Different types of businesses in various stages call for different methods of valuations, suggests the author...
27-Jan-2009
There are many methods of valuing businesses with their respective positives and negatives. There is no single “best valuation” method because there is a large qualitative element involved in this quantitative exercise. Any valuation should apply several different methods.
Valuations are done for many reasons. To take a few common examples, you may wish to take a minority equity stake in a running business. Or, you may wish to take controlling stake, or buy a specific business division. Or, you may be interested in lending. Or, you may wish to assess a compensation package with stock options. Or, you may assess a mixed instrument like a convertible debenture. Different methods of valuation are useful in each case.
In addition, methods are constrained by the state of the business itself. Consider a start up, a loss-maker that may turnaround, a high-growth business that requires capital expenditure, a mature cash-cow. In each case, different methods must apply.

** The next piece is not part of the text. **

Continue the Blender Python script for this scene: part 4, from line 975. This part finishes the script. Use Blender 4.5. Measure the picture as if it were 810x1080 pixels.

Pure asset valuations via book value or some calculation of assets minus liabilities is the most conservative. This ignores future cash-flows from a running business. An asset valuation also ignores intangible assets like brand value, synergy in mergers, etc.
An asset-based valuation may unearth under-utilised assets in bankruptcies such as Mumbai textile mills on prime real estate. It is also useful with banks and real estate developers where land banks and loan portfolios are involved.
Where available, comparison is most convenient. If there is a similar listed business, ratio analysis reveals what the market is willing to pay. Of course, the market price may be quite different from the “intrinsic value” of the business. In using comparative methods, historical performance and price-earnings multiples must be averaged over long periods.
The toughest are start ups (hence no assets and no profits), with no peers, listed or otherwise. This was the case with the entire Internet sector, for instance. In such cases, the valuer must make the best forward projections possible. Projected future cash-flows can be discounted back to net present value. Of course, DCF (discounted cash flow) involves multiple long-term assumptions and so, the errors can be huge.
DCF is universally applicable, in both profitable and unprofitable businesses. It is used by venture capitalists and Warren Buffett-followers alike. But a conservative investor will use DCF only with profit-making companies and apply higher discount rates.
Lenders use cash-flow analysis plus asset valuation. The CF indicates the ease of debt-service while asset valuation offers security. When investment in a hybrid instrument like a convertible debenture is considered, CF+ asset is also a good method.
One interesting new method is adapted option-pricing. This was developed by oil prospectors who find DCF unreliable due to high volatility of crude prices and long project gestation periods. When development starts at an oilfield, it's tough to judge what prices will be when production begins, years down the line.
Option-pricing models like Black-Scholes allow for the volatility of an underlying asset. Hence, energy exploration & production firms treat CF projections as the “underlying” with a large volatility factor plugged into an option-pricing model. The “strike price” is the total cost of development in a given timeframe and the “premium” is the initial capital expense. An option-pricing approach can also be applied to other businesses, and valuation theorists have started experimenting with this approach.
Radically different valuations arise using different models, or with different assumptions in the same model. In a recession like this, assume higher interest rates and lower price-earnings and price-book value ratios. In a boom, the interest rates are lower and the PE/ PBV multiples higher.
Most valuation approaches suggest that the Nifty is worth buying now. Price-earnings (13), price-book value (2.5), and DCF calculations at current interest rates (9%) all look favourable in historical terms. The option pricing method does suggest there's no harm in waiting. A June 2009 Nifty call at a strike of 3300c costs about 160 (approx 5%) while a 3500c is 135 (4%). Given that the underlying (spot Nifty) is at 2985, this is favourable.
If the market climbs, the call premiums are cheap. If the market falls, you can prevent loss of capital. Instead of investing 2985 right now, an investor might buy a call and invest the remainder in FDs, which fetch about 4.5% in the same timeframe and balance off premium loss in case of a downturn.